Task to complete | Starting at the first line of the listing below, repeat each line exactly until the line containing "COL = scene.collection", which you include. Leave out pictures.

Data lines |
_ _ _

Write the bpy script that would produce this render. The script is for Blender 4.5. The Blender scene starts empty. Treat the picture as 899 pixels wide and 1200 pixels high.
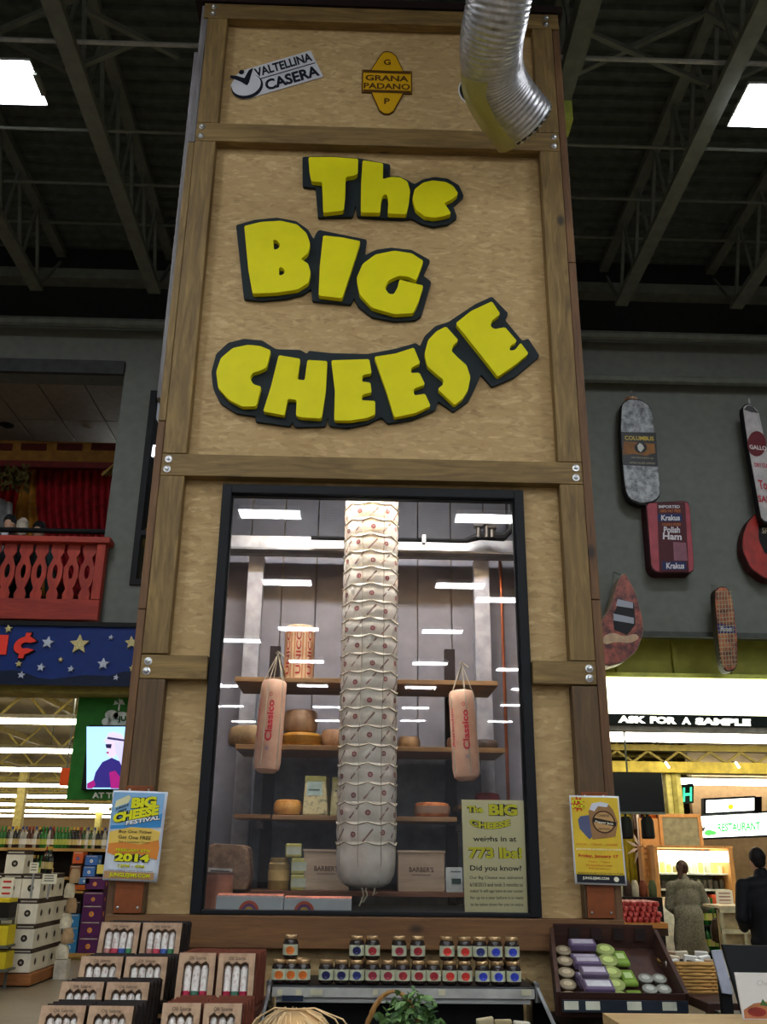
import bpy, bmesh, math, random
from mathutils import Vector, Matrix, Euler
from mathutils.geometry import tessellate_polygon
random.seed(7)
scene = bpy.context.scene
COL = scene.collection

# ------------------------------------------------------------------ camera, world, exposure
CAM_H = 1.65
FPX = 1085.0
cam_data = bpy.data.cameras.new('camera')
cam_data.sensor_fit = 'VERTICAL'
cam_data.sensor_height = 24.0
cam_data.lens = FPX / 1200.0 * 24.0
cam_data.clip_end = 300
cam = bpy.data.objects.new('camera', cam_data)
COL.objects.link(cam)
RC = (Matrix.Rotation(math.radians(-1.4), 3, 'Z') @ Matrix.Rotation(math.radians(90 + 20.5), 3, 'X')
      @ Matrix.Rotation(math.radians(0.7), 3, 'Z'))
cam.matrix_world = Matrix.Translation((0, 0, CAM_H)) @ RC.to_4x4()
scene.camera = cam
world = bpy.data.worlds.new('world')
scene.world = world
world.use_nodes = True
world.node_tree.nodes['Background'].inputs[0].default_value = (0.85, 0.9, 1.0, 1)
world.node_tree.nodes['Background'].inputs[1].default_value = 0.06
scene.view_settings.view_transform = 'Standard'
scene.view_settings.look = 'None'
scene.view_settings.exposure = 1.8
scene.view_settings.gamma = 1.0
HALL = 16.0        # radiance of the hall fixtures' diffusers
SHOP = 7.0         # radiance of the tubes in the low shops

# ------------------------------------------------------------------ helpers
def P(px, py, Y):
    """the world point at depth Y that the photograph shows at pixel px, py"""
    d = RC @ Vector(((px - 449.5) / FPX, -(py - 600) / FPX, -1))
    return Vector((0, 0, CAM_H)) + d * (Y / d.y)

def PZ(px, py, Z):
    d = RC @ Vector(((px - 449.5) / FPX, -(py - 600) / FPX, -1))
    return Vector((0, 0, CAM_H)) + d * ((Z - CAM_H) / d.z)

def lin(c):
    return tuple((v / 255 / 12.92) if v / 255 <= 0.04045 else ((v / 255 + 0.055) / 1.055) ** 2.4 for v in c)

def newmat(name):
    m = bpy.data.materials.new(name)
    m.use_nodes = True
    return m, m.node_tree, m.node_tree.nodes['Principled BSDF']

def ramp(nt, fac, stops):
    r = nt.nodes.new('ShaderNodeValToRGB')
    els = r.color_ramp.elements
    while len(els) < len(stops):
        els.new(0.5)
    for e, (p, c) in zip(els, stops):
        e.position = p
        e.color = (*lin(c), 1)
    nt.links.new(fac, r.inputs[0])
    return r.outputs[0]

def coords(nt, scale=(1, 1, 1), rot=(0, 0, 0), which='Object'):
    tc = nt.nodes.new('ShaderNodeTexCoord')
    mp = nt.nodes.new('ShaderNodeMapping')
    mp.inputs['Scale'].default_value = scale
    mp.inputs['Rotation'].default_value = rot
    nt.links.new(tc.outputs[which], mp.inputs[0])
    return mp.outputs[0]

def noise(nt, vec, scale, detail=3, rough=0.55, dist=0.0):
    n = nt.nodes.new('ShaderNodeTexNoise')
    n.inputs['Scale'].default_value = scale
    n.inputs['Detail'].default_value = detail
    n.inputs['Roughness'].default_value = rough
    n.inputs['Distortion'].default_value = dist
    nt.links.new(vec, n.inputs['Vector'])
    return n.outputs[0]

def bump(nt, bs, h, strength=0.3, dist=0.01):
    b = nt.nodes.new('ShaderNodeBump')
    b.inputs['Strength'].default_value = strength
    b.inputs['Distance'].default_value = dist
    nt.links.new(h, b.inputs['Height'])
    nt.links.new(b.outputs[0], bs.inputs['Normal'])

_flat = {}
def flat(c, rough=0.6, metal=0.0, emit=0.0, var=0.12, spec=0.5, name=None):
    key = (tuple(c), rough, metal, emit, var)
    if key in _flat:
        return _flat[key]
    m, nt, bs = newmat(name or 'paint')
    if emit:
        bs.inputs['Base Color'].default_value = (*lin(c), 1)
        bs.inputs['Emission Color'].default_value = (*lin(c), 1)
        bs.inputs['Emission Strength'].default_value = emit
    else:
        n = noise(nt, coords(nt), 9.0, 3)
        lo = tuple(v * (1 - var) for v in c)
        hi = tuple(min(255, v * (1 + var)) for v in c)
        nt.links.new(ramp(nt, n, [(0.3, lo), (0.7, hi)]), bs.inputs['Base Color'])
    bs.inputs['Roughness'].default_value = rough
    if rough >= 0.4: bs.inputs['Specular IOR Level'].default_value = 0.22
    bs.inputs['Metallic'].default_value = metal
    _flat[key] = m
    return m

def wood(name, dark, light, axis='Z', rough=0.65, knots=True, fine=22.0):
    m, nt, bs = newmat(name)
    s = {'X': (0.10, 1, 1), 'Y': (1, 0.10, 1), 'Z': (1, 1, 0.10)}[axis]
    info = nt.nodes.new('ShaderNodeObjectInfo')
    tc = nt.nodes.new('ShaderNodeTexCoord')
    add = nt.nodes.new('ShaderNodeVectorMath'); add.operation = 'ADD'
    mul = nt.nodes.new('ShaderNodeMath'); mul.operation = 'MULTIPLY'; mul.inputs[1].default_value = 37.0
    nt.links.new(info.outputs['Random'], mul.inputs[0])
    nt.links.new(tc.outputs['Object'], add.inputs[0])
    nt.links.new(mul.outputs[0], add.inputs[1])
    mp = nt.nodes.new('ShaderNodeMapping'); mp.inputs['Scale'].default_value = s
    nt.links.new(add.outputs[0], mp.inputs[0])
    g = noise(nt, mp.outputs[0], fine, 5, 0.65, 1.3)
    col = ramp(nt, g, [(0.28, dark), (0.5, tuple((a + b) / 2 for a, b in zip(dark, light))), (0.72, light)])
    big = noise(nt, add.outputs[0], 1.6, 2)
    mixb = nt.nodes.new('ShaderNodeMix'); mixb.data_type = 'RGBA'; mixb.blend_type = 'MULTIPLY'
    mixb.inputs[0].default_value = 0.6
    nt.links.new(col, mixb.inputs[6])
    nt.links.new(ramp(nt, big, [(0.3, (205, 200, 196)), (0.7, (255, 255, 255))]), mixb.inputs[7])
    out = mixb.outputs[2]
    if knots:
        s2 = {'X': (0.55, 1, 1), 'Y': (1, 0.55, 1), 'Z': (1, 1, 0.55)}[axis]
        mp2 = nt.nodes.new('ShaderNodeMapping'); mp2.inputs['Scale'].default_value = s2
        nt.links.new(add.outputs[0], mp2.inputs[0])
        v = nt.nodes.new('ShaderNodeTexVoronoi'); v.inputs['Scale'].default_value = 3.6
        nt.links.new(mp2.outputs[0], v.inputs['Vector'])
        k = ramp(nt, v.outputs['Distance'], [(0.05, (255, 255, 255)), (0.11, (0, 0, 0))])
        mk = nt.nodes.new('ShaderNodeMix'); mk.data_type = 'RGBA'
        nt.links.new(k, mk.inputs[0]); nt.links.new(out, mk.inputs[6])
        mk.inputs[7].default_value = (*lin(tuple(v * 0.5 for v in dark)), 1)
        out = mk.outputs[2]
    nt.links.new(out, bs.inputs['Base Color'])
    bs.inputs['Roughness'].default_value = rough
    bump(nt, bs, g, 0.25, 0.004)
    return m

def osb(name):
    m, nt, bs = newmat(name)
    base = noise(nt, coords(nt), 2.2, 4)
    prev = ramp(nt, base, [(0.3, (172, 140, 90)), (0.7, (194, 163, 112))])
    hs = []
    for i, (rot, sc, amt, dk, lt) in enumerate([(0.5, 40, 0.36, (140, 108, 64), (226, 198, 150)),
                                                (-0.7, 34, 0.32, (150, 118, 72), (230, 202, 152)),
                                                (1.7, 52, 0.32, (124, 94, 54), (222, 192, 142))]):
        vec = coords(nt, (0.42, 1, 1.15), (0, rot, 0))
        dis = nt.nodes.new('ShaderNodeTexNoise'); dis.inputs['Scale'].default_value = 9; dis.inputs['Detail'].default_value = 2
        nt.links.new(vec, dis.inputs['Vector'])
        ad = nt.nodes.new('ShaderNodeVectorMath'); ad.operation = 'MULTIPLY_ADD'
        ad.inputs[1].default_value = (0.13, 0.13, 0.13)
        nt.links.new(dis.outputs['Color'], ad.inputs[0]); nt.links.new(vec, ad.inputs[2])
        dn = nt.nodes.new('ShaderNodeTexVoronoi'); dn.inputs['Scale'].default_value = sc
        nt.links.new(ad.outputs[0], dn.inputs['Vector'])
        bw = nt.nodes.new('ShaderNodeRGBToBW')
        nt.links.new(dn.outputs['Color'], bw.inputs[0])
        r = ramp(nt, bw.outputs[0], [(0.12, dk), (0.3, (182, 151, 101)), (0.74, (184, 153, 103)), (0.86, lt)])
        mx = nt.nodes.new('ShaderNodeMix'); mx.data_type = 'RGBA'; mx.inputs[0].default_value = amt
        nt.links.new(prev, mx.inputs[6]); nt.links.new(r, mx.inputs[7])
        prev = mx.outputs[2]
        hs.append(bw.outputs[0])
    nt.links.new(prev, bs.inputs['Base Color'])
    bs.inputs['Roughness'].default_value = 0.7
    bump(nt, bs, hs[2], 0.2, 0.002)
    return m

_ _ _

Task answer |
Write the bpy script that would produce this render. The script is for Blender 4.5. The Blender scene starts empty. Treat the picture as 899 pixels wide and 1200 pixels high.
import bpy, bmesh, math, random
from mathutils import Vector, Matrix, Euler
from mathutils.geometry import tessellate_polygon
random.seed(7)
scene = bpy.context.scene
COL = scene.collection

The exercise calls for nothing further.